|
Starting with a grounded output, the circuit reduces to a long-tail phase splitter feeding two grounded plate or drain or collector followers. The drive signal balance is ensured by the equal valued plate resistors. (Actually, the second plate resistor should be larger, as even an infinitely large cathode resistor will not result in an equal gain from the two plates.)
Like the previous circuits, the output impedance is equal to the reciprocal of the transconductance of the output device, when only one output device conducts (Class-B); and half that value when both conduct (Class-A). This is shown by applying a +1 volt pulse to the output. The top output device sees this pulse as a 1 volt negative pulse at its input and the bottom output device sees the pulse as a 1 volt positive pulse at its input, as the zener-capacitor combination relays the pulse to the top of the first plate resistor, which in turn is relayed to the bottom of the resistor and from there travels to input of the bottom output device. When the output works into an 8 ohm loan, the zener-capacitor combination allows for dynamic equalization of the drive for the bottom output device.

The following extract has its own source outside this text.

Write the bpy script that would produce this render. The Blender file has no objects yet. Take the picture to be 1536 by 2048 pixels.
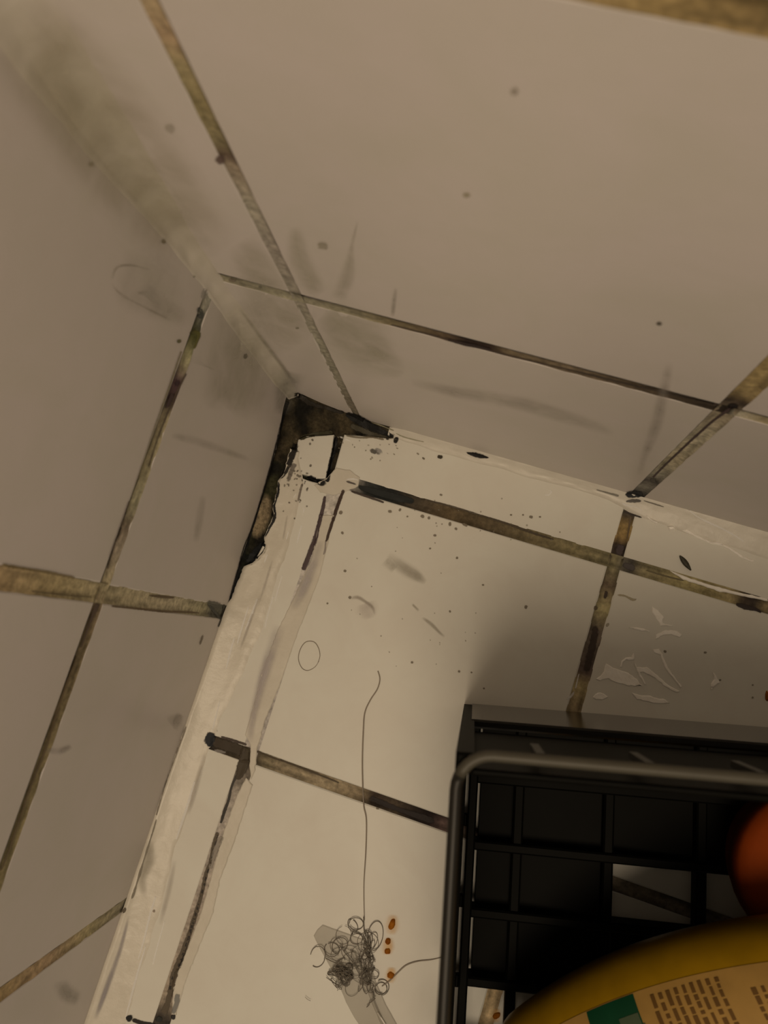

In comparison with the split-load based circuits, this circuit's phase splitter offers gain. In other words, this last circuit can stand on its own as a complete amplifier. While some further design choices are needed, such as which triodes to use, high mu or high current, this circuit will perform well as drawn. Improving the circuit is as easy as replacing the cathode resistor with a current source, which not only improves the balance, it improves the PSRR of the amplifier. If the second triode's grid is used as a feedback port, then the current source is even more beneficial. Consider the extreme case wherein all of the output signal is fed back. In this case, the entire amplifier becomes a unity gain buffer. What comes in should come out. Thus, the first triode's grid and the second triode's grid will see the same signal in terms of phase and magnitude. Were only a cathode resistor used, the input signal would be imposed on it. For example, if the input signal consists of a +10 volt pulse, a 10k cathode resistor would see an increase of 1 mA in current conduction. This increase will have to be shared by both plate resistors, which will result in both output voltages being forced more negative than they should be. Conversely, if the input signal consists of a -10 volt pulse, the cathode resistor would see an decrease of 1 mA in current conduction.
|